Another Open Letter to Peter Morici

by Don Boudreaux on January 5, 2012

in Balance of Payments, Myths and Fallacies, Seen and Unseen, Trade

Dear Peter:

At FoxNews.com today you write that “dollars sent abroad to purchase oil and consumer goods from China that do not return to purchase U.S. exports are lost purchasing power.  Consequently, the U.S. economy is expanding at about 2 to 2.5 percent a year instead of the 4 to 5 percent pace that is possible after a long and deep recession”  (“What Can We Expect From the First Jobs Report of 2012?“).

You frequently repeat the theme that a U.S. trade deficit necessarily means lamentably lost purchasing power in America.  I don’t now wish to challenge you again on the general question of the nature, causes, and consequences of a trade deficit.  On this matter you and I fundamentally disagree.  I cannot, though, resist demonstrating your error on a more-specific point, to wit: your erroneous identification of a trade deficit with lost purchasing power.
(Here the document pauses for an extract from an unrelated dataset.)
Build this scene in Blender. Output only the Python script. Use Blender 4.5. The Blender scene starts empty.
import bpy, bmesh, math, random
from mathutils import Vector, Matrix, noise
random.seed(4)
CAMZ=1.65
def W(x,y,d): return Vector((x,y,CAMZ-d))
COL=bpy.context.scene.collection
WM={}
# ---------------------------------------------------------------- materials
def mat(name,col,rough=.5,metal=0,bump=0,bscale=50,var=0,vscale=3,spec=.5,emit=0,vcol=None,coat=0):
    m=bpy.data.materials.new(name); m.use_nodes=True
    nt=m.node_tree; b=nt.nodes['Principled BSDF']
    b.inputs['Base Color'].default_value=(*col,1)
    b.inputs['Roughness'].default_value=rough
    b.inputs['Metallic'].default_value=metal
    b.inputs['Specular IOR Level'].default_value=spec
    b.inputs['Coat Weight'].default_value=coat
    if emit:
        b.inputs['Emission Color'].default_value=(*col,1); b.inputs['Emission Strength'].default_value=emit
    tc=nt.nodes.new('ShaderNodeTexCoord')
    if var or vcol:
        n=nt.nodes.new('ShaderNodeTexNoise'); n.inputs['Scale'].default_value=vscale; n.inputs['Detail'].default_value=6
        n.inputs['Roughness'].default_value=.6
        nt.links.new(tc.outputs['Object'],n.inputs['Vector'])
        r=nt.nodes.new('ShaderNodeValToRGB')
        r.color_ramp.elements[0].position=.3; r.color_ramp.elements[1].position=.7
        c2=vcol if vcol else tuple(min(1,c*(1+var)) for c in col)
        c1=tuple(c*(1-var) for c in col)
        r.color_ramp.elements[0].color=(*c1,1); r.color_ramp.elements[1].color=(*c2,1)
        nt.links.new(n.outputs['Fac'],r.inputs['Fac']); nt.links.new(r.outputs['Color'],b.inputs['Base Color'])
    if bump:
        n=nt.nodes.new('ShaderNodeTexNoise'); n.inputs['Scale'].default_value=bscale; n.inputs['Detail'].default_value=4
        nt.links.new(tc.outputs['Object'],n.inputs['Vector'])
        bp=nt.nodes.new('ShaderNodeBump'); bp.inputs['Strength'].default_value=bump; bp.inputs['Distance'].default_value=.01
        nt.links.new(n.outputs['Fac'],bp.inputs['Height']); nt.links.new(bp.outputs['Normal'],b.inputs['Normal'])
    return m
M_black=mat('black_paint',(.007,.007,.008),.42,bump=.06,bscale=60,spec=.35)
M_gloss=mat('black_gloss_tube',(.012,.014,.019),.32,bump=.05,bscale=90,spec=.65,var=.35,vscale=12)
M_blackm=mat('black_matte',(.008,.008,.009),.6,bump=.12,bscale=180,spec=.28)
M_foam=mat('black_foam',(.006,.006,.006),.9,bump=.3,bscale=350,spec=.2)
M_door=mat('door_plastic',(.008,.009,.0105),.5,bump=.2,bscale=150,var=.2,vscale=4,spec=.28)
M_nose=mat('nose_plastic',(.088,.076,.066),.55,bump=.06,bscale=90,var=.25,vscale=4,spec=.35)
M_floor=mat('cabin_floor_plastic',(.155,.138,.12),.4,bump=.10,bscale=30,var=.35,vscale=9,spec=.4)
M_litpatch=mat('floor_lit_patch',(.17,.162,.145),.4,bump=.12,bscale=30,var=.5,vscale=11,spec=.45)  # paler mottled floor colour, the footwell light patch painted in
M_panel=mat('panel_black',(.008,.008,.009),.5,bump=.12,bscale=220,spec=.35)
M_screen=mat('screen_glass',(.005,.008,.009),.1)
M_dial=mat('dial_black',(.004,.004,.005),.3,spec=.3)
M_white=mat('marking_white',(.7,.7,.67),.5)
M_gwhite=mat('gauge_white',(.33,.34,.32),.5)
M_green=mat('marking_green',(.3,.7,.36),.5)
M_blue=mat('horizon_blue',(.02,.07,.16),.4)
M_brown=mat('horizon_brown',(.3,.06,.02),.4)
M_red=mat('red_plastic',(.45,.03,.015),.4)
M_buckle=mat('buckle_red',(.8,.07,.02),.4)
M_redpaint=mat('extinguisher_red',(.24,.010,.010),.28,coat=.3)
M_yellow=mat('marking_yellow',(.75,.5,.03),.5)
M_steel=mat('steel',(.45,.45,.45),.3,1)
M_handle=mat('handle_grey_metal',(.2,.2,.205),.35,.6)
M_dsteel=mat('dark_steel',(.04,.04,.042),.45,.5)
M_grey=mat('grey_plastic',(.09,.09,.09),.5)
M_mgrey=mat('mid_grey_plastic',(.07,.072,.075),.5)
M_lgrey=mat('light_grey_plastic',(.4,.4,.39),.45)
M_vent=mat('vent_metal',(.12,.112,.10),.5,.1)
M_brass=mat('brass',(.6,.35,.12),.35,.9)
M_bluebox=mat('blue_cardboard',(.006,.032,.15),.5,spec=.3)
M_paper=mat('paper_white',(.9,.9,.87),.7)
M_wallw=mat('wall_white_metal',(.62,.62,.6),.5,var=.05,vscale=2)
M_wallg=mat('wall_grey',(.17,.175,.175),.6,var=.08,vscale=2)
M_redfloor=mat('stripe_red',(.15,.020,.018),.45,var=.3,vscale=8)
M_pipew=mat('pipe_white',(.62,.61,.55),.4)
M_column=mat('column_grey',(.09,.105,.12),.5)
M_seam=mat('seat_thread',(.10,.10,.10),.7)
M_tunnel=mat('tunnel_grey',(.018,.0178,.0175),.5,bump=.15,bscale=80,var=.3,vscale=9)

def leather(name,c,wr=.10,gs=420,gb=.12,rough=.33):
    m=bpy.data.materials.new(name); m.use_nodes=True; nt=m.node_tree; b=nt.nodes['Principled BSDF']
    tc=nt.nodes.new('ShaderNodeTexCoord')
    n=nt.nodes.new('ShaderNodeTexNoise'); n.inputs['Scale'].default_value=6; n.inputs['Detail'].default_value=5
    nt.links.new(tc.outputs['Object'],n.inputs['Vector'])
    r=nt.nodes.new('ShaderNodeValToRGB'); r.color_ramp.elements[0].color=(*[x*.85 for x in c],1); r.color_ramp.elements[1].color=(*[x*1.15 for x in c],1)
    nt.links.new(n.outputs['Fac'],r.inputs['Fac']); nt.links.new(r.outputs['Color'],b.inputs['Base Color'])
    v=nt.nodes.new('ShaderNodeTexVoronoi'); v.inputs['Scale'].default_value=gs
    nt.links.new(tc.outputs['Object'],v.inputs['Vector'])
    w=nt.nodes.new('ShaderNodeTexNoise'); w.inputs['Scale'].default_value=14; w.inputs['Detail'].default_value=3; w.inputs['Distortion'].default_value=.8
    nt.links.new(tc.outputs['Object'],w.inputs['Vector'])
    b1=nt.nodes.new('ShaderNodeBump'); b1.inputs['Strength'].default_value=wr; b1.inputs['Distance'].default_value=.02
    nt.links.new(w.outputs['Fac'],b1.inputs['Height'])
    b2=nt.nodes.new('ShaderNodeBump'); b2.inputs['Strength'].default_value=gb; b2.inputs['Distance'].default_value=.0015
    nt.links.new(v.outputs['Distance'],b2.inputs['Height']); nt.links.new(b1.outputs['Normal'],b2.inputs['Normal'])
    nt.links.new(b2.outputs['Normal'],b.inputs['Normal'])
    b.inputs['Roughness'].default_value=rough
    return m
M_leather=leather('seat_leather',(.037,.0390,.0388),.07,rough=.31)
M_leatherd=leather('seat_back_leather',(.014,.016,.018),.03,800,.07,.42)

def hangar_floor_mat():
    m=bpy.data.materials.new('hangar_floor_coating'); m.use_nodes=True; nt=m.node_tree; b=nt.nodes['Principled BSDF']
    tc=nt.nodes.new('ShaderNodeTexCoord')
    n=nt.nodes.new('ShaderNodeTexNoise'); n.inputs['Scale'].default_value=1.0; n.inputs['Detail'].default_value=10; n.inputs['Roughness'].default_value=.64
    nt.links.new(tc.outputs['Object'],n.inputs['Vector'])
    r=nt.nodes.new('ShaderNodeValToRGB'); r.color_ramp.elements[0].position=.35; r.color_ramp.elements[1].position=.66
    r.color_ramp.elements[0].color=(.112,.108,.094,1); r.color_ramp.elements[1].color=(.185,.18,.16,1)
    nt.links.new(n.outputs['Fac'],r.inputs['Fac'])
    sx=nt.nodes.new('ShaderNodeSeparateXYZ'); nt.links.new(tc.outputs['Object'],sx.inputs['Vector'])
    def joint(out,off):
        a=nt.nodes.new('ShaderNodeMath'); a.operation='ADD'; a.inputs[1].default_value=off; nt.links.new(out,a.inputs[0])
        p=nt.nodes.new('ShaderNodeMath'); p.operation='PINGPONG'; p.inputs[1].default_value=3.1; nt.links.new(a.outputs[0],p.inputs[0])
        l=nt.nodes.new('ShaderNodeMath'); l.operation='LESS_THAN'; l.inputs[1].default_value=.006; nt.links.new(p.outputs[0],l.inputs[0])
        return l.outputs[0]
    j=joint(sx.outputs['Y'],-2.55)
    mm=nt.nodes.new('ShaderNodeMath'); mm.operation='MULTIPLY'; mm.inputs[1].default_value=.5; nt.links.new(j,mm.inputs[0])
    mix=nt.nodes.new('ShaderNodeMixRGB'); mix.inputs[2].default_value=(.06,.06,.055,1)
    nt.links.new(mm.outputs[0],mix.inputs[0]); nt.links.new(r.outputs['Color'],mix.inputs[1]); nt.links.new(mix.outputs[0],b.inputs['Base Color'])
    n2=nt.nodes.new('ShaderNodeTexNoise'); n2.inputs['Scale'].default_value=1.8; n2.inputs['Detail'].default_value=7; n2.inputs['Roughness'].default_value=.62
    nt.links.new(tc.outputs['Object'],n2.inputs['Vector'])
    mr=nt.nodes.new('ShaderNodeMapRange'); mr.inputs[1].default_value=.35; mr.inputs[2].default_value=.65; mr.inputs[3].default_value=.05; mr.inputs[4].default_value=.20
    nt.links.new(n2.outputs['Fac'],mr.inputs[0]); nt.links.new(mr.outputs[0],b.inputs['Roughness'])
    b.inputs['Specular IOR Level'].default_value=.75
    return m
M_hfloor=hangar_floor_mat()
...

Suppose that in 2012 Americans import $200 billion more than we imported in 2011, but with no change in our exports.  America’s trade deficit will then rise by $200 billion.  Further suppose that foreigners lend every cent of this $200 billion to Uncle Sam, who then spends it in America.  You’ll agree that this scenario is quite realistic.

Surely, though, you also agree that this $200 billion that returns as a loan to Uncle Sam becomes purchasing power in America – purchasing power exactly equal to the increase in our trade deficit of $200 billion.

Surely you agree, in other words, that had Uncle Sam instead acquired this $200 billion to spend by confiscating it on the docks just before it was to be spent by consumers on imports, the amount of purchasing power in America would be no higher than it is if the $200 billion is spent on imports and then borrowed by Uncle Sam to finance his spending.  In the former case America’s trade deficit doesn’t rise while in the latter it rises by $200 billion – yet the effect on purchasing power here is the same in both cases.

So unless you’re prepared to argue that dollars borrowed from foreigners and then spent in the U.S. by Uncle Sam are not “purchasing power” in the U.S., you must agree that a rising U.S. trade deficit does not necessarily reduce purchasing power in the U.S.

Of course, the above example is just one of countless ways that dollars in America’s trade deficit return to America as purchasing power.  But all I need is one realistic scenario, which I’ve provided, to expose the fatal error in your analysis.

Sincerely,
Donald J. Boudreaux
Professor of Economics
George Mason University
Fairfax, VA 22030

P.S.  I thank Greg Staff for alerting me to your essay.